What you should do:
Repeat each line of the material below exactly as it appears, minus any pictures.

Provided material:

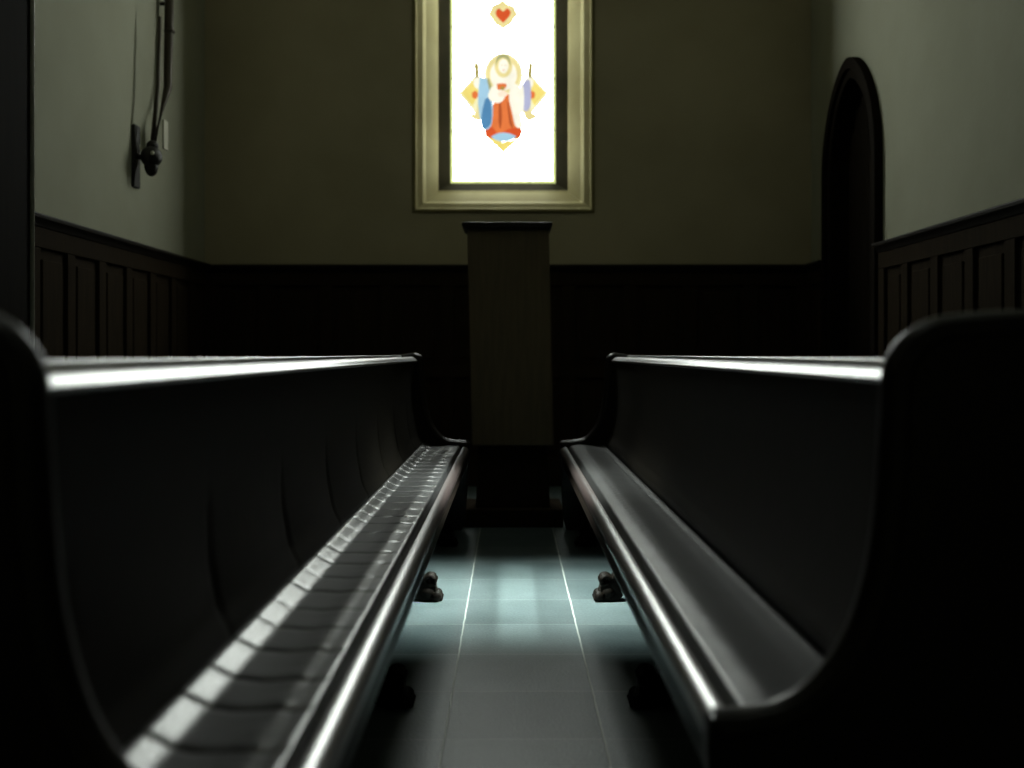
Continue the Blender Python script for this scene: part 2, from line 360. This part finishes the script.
# ------------------------------------------------------------------ wainscot (dark panelling with cap rail)
RZ = EYE + 89*YB*S
T = 0.045
def wainscot(name, p0, p1, nx, skip0=0):
    """frame-and-panel boarding along a wall from p0 to p1 (floor points), nx = inward normal"""
    p0, p1, nx = Vector(p0), Vector(p1), Vector(nx)
    Ld = (p1-p0).length; d = (p1-p0).normalized()
    M4 = Matrix(((d.x, nx.x, 0, p0.x), (d.y, nx.y, 0, p0.y), (0, 0, 1, 0), (0, 0, 0, 1)))
    def put(bm, nm, m, par, **k):
        bmesh.ops.transform(bm, matrix=M4, verts=bm.verts)
        return obj(nm, bm, m, par, **k)
    bm = bmesh.new()
    box(bm, 0, Ld, 0, .014, 0, RZ-.03)
    n = max(1, round(Ld/.42)); w = Ld/n
    box(bm, 0, Ld, .014, T-.012, 0, .20); box(bm, 0, Ld, .014, T-.012, RZ-.15, RZ-.03); box(bm, 0, Ld, .014, T-.012, .78, .87)
    for i in range(n+1):
        c = min(max(i*w, .05), Ld-.05)
        for a, b_ in ((.20, .78), (.87, RZ-.15)): box(bm, c-.05, c+.05, .014, T-.012, a, b_)
    root = put(bm, name, M_panel, None, bevel=.004)
    tag(root, kind='structure')
    bm = bmesh.new()
    for i in range(n):
        a = i*w+(.11 if i == 0 else .06); b_ = (i+1)*w-(.11 if i == n-1 else .06)
        if b_-a < .08: continue
        for z0, z1 in ((.22, .76), (.89, RZ-.17)):
            box(bm, a+.03, b_-.03, .012, .026, z0+.03, z1-.03)
    put(bm, 'raised_panel', M_panel, root, bevel=.008)
    bm = bmesh.new()
    prof = [(0, RZ-.055), (T-.006, RZ-.055), (T+.004, RZ-.035), (T+.022, RZ-.022), (T+.026, RZ-.006), (T+.018, RZ), (0, RZ)]
    extr(bm, prof, 'x', 0, Ld)
    put(bm, 'cap_rail', M_casing, root, bevel=.003)
    return root
wainscot('trim_1', (XL, YF, 0), (XL, YB, 0), (1, 0, 0))
wainscot('trim_2', (XR, YF, 0), (XR, DY0-.14, 0), (-1, 0, 0))
wainscot('trim_3', (XR, DY1+.14, 0), (XR, YB, 0), (-1, 0, 0))
wainscot('trim_4', (XL, YB, 0), (XR, YB, 0), (0, -1, 0))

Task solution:
Continue the Blender Python script for this scene: part 2, from line 360. This part finishes the script.
# ------------------------------------------------------------------ wainscot (dark panelling with cap rail)
RZ = EYE + 89*YB*S
T = 0.045
def wainscot(name, p0, p1, nx, skip0=0):
    """frame-and-panel boarding along a wall from p0 to p1 (floor points), nx = inward normal"""
    p0, p1, nx = Vector(p0), Vector(p1), Vector(nx)
    Ld = (p1-p0).length; d = (p1-p0).normalized()
    M4 = Matrix(((d.x, nx.x, 0, p0.x), (d.y, nx.y, 0, p0.y), (0, 0, 1, 0), (0, 0, 0, 1)))
    def put(bm, nm, m, par, **k):
        bmesh.ops.transform(bm, matrix=M4, verts=bm.verts)
        return obj(nm, bm, m, par, **k)
    bm = bmesh.new()
    box(bm, 0, Ld, 0, .014, 0, RZ-.03)
    n = max(1, round(Ld/.42)); w = Ld/n
    box(bm, 0, Ld, .014, T-.012, 0, .20); box(bm, 0, Ld, .014, T-.012, RZ-.15, RZ-.03); box(bm, 0, Ld, .014, T-.012, .78, .87)
    for i in range(n+1):
        c = min(max(i*w, .05), Ld-.05)
        for a, b_ in ((.20, .78), (.87, RZ-.15)): box(bm, c-.05, c+.05, .014, T-.012, a, b_)
    root = put(bm, name, M_panel, None, bevel=.004)
    tag(root, kind='structure')
    bm = bmesh.new()
    for i in range(n):
        a = i*w+(.11 if i == 0 else .06); b_ = (i+1)*w-(.11 if i == n-1 else .06)
        if b_-a < .08: continue
        for z0, z1 in ((.22, .76), (.89, RZ-.17)):
            box(bm, a+.03, b_-.03, .012, .026, z0+.03, z1-.03)
    put(bm, 'raised_panel', M_panel, root, bevel=.008)
    bm = bmesh.new()
    prof = [(0, RZ-.055), (T-.006, RZ-.055), (T+.004, RZ-.035), (T+.022, RZ-.022), (T+.026, RZ-.006), (T+.018, RZ), (0, RZ)]
    extr(bm, prof, 'x', 0, Ld)
    put(bm, 'cap_rail', M_casing, root, bevel=.003)
    return root
wainscot('trim_1', (XL, YF, 0), (XL, YB, 0), (1, 0, 0))
wainscot('trim_2', (XR, YF, 0), (XR, DY0-.14, 0), (-1, 0, 0))
wainscot('trim_3', (XR, DY1+.14, 0), (XR, YB, 0), (-1, 0, 0))
wainscot('trim_4', (XL, YB, 0), (XR, YB, 0), (0, -1, 0))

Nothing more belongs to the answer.